▶ [JOB]:
Type out all the records word for word. Any pictures are to be left out.

▶ [PROVIDED RECORDS]:
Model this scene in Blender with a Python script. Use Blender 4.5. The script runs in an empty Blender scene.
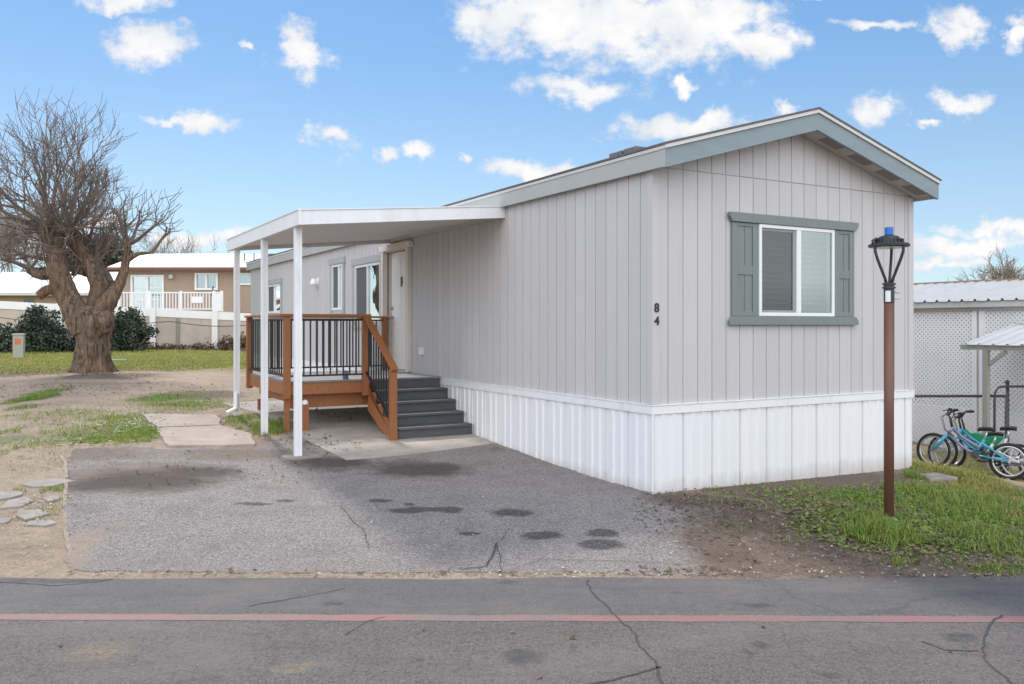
import bpy, bmesh, math, random
import numpy as np
from mathutils import Vector, Matrix, noise as mnoise
random.seed(11); RNG = np.random.default_rng(5)
PI = math.pi
scn = bpy.context.scene
COL = scn.collection
F = 849.0; HZ = 325.0; EYE = 1.74
OX, OY = 1.45, 8.75
TX, TY = .8686, .4956            # along the front of the home
SX, SY = -.4956, .8686           # along its long side

# ------------------------------------------------------------------ terrain
def smooth(a):
    a = max(0.0, min(1.0, a)); return a*a*(3-2*a)
def st(x, y):
    rx, ry = x-OX, y-OY
    return SX*rx+SY*ry, TX*rx+TY*ry
def W(s, t):                      # home coordinates -> world xy
    return OX+SX*s+TX*t, OY+SY*s+TY*t
def T(x, y):
    s, t = st(x, y)
    u = (s-1.3)/.4
    sp = u if u > 30 else math.log1p(math.exp(u))
    sl = .058*.4*sp
    if sl > .35: sl = .35+.2*(1-math.exp(-(sl-.35)/.2))
    tt = -.02*max(t, 0)-.155*max(t-4.4, 0)
    if tt < -.36: tt = -.36-.12*(1-math.exp((tt+.36)/.12))
    w = smooth((y-6.2)/2.2)
    z = -.115*(1-w)+w*(sl+tt)
    return z+1.45*smooth((y-40.6)/1.5)
def P(px, py):                    # where a ray meets the ground
    dx, dz = (px-512)/F, -(py-HZ)/F
    y = 3.0
    while y < 90 and EYE+dz*y > T(dx*y, y): y += .05
    a, b = y-.05, y
    for _ in range(20):
        m = (a+b)/2
        if EYE+dz*m > T(dx*m, m): a = m
        else: b = m
    return dx*b, b
def at(px, py, d): return Vector(((px-512)/F*d, d, EYE-(py-HZ)/F*d))

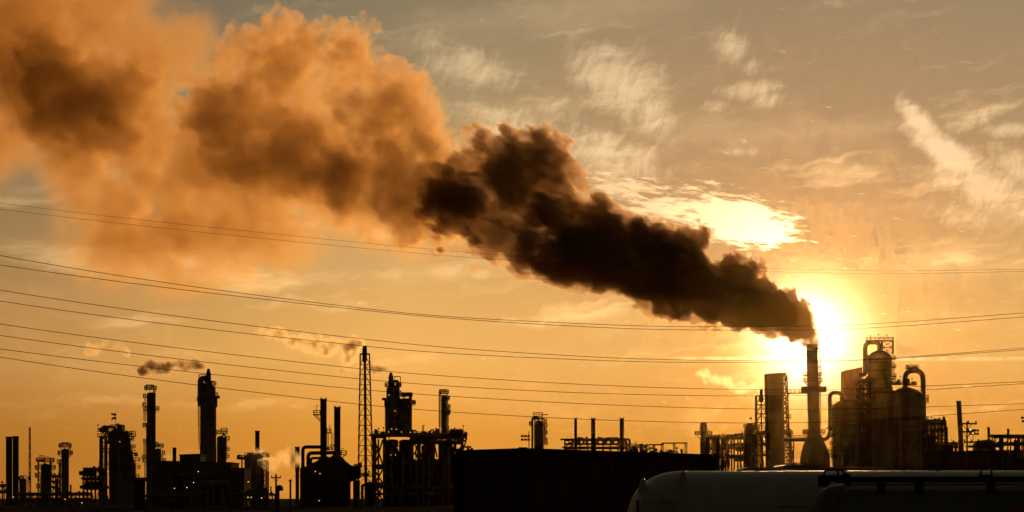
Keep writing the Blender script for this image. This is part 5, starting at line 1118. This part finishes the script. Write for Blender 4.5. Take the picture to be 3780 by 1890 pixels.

▶ [OUTPUT FOR THIS EXERCISE]:
Model this scene in Blender with a Python script. Use Blender 4.5. The script runs in an empty Blender scene.
import bpy, bmesh, math, random
import numpy as np
from mathutils import Vector, Matrix, noise as mnoise
random.seed(11); RNG = np.random.default_rng(5)
PI = math.pi
scn = bpy.context.scene
COL = scn.collection
F = 849.0; HZ = 325.0; EYE = 1.74
OX, OY = 1.45, 8.75
TX, TY = .8686, .4956            # along the front of the home
SX, SY = -.4956, .8686           # along its long side

# ------------------------------------------------------------------ terrain
def smooth(a):
    a = max(0.0, min(1.0, a)); return a*a*(3-2*a)
def st(x, y):
    rx, ry = x-OX, y-OY
    return SX*rx+SY*ry, TX*rx+TY*ry
def W(s, t):                      # home coordinates -> world xy
    return OX+SX*s+TX*t, OY+SY*s+TY*t
def T(x, y):
    s, t = st(x, y)
    u = (s-1.3)/.4
    sp = u if u > 30 else math.log1p(math.exp(u))
    sl = .058*.4*sp
    if sl > .35: sl = .35+.2*(1-math.exp(-(sl-.35)/.2))
    tt = -.02*max(t, 0)-.155*max(t-4.4, 0)
    if tt < -.36: tt = -.36-.12*(1-math.exp((tt+.36)/.12))
    w = smooth((y-6.2)/2.2)
    z = -.115*(1-w)+w*(sl+tt)
    return z+1.45*smooth((y-40.6)/1.5)
def P(px, py):                    # where a ray meets the ground
    dx, dz = (px-512)/F, -(py-HZ)/F
    y = 3.0
    while y < 90 and EYE+dz*y > T(dx*y, y): y += .05
    a, b = y-.05, y
    for _ in range(20):
        m = (a+b)/2
        if EYE+dz*m > T(dx*m, m): a = m
        else: b = m
    return dx*b, b
def at(px, py, d): return Vector(((px-512)/F*d, d, EYE-(py-HZ)/F*d))

Keep writing the Blender script for this image. This is part 5, starting at line 1118. This part finishes the script. Write for Blender 4.5. Take the picture to be 3780 by 1890 pixels.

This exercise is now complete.